Covering your ass here, now are we? :) Really, I love rumours! Can't be anything wrong about them! The above is like saying "Now we know for sure that the upcoming Foo might support Bar, as they say..."


Cheers
 
I think there is a general misconception that some people think if the processor has more cores or is running at a higher frequency, this will determine the speed of the device. Sure, since iPad tablets don't have a GPU, it is true to some degree. Thinking about a quadcore, you have to have an app which uses four different threads at once with at least two using the full capacity of the core to see a difference. Now, even with the higher resolution, how many apps will do that? Next thing: Using 4 cores at full speed will be nearly impossible with the current RAM configuration. The bandwith and/or speed would have to be increased to allow more data to be calculated actually getting to the cores. If I would be in charge of what to improve, I would go with more cache, higher bandwith for RAM (e.g. like PC dual channel) and other optimizations before I touch the amount of core or speed of cores.

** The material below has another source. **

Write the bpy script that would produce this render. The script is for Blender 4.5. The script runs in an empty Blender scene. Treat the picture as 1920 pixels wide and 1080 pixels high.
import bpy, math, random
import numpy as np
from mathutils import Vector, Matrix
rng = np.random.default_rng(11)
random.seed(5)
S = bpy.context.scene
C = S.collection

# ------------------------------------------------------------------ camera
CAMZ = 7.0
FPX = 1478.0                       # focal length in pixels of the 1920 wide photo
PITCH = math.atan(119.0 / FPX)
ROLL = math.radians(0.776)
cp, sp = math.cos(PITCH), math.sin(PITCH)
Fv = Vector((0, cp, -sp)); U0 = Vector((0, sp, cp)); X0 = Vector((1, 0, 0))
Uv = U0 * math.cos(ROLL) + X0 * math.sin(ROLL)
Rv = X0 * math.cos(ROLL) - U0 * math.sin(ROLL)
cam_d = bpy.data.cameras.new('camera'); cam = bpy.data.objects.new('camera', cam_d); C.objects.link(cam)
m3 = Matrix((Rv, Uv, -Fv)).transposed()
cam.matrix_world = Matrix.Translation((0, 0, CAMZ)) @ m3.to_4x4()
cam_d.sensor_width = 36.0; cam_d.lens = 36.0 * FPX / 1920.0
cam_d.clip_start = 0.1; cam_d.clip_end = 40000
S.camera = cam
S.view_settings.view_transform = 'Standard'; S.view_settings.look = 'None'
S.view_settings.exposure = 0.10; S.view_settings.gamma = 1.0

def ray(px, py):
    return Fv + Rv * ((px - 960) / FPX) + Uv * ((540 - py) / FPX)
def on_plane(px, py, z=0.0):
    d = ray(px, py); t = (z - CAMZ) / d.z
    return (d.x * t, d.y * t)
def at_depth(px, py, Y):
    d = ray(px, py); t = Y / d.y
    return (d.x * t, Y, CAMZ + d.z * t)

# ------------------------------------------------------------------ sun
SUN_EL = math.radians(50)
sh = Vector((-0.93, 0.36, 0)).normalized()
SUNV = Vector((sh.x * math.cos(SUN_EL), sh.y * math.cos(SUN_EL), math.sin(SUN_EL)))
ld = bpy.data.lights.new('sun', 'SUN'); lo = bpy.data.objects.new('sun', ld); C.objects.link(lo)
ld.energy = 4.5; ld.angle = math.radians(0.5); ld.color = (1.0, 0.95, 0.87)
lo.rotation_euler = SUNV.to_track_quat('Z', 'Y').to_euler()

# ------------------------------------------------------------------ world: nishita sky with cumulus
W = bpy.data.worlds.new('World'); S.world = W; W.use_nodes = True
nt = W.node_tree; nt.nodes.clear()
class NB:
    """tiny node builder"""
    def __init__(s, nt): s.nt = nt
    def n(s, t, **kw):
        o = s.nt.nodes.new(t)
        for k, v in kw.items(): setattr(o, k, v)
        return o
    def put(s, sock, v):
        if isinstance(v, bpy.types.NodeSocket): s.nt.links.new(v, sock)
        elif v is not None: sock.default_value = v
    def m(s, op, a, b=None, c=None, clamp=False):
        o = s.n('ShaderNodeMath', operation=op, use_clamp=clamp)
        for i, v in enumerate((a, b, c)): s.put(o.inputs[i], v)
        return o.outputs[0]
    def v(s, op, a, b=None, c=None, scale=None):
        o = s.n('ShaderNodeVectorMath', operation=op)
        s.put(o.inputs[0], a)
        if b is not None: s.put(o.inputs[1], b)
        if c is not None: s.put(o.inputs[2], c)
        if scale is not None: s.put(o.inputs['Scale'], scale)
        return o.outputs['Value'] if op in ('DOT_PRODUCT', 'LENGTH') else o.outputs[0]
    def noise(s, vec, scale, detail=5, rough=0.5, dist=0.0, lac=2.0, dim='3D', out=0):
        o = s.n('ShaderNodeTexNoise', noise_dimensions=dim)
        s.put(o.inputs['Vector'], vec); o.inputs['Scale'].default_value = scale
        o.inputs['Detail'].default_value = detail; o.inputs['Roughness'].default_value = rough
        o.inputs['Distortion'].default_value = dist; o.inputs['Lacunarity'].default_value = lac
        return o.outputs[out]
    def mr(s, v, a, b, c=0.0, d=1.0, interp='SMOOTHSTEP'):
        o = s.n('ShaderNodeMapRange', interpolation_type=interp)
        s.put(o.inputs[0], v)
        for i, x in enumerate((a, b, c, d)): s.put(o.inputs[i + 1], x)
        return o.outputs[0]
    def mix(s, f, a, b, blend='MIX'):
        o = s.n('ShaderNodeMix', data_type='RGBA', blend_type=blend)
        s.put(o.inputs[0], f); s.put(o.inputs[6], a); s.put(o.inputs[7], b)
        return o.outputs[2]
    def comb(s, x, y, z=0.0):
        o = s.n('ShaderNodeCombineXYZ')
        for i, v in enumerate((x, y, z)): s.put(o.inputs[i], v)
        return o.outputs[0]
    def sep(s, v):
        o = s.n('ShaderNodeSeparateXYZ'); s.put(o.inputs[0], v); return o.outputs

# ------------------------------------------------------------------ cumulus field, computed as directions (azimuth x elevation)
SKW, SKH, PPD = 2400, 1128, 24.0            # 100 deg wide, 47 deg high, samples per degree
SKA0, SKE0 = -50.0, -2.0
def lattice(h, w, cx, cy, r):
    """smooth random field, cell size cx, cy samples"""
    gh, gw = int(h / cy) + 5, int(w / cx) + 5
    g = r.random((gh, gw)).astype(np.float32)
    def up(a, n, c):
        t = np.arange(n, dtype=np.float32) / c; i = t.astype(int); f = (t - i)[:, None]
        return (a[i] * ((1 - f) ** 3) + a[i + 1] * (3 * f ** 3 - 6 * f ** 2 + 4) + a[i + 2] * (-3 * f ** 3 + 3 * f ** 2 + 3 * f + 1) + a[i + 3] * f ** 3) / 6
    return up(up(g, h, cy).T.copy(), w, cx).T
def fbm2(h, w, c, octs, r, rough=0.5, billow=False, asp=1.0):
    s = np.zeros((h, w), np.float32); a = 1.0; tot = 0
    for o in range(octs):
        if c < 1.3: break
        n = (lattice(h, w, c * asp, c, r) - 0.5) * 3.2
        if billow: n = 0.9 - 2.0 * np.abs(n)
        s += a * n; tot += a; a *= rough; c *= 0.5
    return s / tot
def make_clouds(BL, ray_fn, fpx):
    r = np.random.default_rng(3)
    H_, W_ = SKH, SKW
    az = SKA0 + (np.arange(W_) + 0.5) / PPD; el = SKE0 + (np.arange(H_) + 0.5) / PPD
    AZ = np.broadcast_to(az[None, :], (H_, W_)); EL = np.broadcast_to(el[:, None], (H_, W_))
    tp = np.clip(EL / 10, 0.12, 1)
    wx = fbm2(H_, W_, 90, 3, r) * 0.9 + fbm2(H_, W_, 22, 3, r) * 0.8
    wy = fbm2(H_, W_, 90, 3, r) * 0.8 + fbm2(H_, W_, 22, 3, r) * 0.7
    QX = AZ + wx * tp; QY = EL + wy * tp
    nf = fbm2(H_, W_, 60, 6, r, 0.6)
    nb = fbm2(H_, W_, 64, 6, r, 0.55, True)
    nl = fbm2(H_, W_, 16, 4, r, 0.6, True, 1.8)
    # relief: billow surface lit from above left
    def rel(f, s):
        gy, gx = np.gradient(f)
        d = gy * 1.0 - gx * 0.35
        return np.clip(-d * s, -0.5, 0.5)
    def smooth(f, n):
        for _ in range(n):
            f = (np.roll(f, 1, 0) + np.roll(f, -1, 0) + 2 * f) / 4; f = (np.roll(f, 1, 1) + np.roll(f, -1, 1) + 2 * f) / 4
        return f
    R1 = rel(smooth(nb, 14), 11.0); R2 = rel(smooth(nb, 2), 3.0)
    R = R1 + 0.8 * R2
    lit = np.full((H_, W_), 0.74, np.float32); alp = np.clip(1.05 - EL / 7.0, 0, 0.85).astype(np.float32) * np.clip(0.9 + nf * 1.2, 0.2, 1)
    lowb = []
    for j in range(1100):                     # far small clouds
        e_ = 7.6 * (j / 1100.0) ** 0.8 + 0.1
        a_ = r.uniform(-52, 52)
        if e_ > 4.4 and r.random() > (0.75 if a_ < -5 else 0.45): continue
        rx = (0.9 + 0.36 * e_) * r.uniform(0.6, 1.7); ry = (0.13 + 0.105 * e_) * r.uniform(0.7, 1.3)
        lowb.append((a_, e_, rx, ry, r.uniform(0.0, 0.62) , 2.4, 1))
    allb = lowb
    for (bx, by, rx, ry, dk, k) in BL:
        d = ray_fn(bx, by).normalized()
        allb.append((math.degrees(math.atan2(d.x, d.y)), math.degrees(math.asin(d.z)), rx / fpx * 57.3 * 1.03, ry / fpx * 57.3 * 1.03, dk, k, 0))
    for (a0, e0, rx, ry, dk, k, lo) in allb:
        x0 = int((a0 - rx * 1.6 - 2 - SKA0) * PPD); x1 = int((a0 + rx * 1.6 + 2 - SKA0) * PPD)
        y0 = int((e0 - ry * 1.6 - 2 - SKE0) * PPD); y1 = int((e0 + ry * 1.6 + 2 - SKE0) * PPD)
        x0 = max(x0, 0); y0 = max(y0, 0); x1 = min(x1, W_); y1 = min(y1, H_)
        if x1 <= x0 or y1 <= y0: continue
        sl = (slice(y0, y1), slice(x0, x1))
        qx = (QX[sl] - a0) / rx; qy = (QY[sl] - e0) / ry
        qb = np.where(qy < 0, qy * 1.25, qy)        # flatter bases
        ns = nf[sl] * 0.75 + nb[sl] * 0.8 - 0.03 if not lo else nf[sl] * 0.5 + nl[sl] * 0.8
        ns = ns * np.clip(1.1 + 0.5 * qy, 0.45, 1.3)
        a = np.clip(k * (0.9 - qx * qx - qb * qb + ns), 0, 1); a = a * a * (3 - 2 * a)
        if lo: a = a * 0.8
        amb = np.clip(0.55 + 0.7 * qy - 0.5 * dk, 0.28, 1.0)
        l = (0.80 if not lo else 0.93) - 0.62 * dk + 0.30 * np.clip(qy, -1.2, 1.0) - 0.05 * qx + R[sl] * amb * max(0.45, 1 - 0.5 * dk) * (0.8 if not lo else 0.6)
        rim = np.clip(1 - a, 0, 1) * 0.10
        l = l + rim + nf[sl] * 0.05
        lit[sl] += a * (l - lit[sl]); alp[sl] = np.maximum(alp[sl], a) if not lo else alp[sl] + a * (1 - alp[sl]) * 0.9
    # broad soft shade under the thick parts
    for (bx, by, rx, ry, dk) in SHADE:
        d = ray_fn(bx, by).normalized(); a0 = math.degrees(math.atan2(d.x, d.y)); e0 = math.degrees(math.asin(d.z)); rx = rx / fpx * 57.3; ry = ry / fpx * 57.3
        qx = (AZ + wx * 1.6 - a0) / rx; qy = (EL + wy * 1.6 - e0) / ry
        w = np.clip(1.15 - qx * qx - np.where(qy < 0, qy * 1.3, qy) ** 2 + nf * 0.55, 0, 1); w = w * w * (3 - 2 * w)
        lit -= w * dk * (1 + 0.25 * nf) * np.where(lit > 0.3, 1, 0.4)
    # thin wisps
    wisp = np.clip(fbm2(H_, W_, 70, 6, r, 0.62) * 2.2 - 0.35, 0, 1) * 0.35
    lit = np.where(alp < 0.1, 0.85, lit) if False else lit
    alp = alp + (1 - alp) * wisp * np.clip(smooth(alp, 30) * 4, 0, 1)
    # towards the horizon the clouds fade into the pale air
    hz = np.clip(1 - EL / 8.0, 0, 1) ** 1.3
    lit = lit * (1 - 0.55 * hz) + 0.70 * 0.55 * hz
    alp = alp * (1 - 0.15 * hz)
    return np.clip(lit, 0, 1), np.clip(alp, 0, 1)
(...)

Simple reason: using more cores or higher frequency - someone mentioned 2GHz - causes higher temperature and hot spot which then causes 2 problems users don't apreciate: Lower battery life and a heatPad instead of an iPad. Since Apple is all about customer experiance, I don't think the quality control would let this one slide.

Edit:
To the ones which cite that the GPU is more important: No such thing exists in iDevices. The Ax are doing all of it - much like the AMD Vision chips for mobile devices.